* _Task requirements_
List every line below containing "script".
·····
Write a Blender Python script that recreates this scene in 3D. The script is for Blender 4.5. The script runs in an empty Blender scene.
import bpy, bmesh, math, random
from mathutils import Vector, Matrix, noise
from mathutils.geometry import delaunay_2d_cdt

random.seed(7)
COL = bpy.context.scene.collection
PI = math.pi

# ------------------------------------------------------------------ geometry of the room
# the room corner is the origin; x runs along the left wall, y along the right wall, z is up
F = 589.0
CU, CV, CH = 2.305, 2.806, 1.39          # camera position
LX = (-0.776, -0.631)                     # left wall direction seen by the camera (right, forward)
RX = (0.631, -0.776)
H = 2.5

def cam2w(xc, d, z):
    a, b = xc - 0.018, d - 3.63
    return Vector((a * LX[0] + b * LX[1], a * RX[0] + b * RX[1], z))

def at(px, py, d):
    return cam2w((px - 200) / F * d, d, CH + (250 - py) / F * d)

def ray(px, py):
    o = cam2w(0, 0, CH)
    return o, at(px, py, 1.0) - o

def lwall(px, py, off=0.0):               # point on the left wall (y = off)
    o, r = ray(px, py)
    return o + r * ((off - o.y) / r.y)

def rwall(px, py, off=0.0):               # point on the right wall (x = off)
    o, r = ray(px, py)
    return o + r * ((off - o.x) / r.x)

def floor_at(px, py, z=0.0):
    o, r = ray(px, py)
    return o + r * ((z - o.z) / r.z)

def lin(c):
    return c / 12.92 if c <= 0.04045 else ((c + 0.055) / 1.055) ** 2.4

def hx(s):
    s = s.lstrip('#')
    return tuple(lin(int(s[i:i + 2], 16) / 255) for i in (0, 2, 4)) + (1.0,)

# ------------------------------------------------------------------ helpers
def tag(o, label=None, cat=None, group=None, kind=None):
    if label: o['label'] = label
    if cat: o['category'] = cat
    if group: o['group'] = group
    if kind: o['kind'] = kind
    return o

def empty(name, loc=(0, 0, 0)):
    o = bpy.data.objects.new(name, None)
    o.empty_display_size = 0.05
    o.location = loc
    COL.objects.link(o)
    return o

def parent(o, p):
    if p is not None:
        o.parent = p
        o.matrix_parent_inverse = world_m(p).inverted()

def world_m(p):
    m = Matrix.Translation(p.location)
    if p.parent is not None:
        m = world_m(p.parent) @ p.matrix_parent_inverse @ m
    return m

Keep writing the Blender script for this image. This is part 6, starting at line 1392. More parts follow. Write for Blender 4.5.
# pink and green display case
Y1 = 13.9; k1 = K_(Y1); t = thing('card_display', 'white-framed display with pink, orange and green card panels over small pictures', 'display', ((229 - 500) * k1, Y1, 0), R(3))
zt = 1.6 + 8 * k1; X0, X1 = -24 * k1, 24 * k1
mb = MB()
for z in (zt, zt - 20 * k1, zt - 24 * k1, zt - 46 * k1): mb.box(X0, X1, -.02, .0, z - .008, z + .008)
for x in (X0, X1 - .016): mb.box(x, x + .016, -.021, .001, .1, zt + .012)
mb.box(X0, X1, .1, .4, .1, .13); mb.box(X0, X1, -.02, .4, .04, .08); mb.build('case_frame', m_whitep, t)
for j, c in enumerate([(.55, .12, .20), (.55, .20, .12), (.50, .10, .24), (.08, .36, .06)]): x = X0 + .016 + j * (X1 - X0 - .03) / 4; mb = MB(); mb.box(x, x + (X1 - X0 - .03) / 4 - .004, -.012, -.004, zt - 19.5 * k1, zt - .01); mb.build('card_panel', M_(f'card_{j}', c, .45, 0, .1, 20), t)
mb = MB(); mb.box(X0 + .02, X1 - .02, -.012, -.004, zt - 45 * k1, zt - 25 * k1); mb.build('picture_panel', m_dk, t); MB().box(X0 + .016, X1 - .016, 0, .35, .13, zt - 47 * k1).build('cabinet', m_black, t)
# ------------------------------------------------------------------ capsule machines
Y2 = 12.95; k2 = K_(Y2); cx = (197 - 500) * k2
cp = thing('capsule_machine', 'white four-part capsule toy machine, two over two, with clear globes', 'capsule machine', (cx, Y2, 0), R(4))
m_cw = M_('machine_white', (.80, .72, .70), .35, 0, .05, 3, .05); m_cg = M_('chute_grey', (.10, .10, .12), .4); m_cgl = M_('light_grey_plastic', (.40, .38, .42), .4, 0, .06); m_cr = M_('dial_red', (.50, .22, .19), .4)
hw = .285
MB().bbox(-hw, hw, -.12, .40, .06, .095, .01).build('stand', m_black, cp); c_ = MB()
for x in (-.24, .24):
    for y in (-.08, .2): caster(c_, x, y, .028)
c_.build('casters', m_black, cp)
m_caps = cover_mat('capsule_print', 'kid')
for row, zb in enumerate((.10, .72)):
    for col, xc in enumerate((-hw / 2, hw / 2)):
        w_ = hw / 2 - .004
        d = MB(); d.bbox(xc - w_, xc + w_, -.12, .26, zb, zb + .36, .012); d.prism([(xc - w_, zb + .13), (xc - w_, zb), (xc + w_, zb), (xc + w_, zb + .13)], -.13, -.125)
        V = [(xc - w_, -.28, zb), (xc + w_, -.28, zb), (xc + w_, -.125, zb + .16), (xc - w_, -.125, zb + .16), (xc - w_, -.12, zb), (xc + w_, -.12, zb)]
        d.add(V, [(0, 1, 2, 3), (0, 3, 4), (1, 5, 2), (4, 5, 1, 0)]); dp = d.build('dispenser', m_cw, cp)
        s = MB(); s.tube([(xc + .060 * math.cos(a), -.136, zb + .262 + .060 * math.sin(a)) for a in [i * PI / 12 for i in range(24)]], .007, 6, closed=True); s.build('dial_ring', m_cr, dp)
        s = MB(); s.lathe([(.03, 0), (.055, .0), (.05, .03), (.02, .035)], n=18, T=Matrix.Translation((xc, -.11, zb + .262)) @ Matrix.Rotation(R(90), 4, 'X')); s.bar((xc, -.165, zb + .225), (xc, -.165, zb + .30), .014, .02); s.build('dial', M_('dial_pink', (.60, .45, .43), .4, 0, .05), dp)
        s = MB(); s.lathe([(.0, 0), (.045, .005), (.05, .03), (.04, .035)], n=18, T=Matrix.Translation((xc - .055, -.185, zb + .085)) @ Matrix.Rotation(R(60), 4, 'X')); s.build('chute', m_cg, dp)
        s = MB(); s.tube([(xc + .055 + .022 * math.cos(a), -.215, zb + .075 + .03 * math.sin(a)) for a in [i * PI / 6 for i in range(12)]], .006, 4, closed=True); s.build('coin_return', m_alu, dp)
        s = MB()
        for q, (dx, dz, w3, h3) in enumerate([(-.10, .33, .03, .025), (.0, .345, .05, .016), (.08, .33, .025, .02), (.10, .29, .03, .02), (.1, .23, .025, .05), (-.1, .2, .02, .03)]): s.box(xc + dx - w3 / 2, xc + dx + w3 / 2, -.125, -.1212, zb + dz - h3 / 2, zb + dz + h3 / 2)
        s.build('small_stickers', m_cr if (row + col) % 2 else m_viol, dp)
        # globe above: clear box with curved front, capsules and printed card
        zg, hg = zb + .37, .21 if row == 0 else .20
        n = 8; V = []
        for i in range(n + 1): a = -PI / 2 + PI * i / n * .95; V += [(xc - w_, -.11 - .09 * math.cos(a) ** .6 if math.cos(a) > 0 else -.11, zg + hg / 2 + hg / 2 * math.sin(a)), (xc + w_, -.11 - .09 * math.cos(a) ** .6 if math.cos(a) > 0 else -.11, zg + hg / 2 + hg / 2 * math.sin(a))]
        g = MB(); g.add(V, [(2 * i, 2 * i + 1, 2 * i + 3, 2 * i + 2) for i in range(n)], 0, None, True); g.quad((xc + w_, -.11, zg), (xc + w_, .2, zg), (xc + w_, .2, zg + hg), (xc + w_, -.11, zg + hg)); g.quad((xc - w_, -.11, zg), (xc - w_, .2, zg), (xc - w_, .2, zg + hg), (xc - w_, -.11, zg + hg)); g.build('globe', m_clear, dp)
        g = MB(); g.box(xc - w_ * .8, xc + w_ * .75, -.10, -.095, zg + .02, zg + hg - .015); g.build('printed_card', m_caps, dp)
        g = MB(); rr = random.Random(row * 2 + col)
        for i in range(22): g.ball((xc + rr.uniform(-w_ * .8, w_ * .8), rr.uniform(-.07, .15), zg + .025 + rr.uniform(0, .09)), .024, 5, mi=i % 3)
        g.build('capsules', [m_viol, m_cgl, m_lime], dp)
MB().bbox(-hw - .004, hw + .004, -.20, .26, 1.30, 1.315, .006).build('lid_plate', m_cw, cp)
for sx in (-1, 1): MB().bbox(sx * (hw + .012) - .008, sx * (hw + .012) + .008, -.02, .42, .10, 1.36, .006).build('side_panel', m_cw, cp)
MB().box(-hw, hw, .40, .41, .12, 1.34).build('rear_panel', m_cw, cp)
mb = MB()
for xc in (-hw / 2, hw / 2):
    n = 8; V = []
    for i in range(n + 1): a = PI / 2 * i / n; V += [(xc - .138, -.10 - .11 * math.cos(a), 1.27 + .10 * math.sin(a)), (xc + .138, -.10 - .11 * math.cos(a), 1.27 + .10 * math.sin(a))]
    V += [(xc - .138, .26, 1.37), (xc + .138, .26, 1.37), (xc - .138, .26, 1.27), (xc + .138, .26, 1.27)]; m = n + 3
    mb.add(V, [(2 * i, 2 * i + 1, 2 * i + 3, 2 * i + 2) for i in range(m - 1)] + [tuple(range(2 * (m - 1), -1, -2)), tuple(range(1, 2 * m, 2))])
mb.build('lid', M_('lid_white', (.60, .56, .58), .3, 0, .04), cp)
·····
* _Exercise answer_
Write a Blender Python script that recreates this scene in 3D. The script is for Blender 4.5. The script runs in an empty Blender scene.
Keep writing the Blender script for this image. This is part 6, starting at line 1392. More parts follow. Write for Blender 4.5.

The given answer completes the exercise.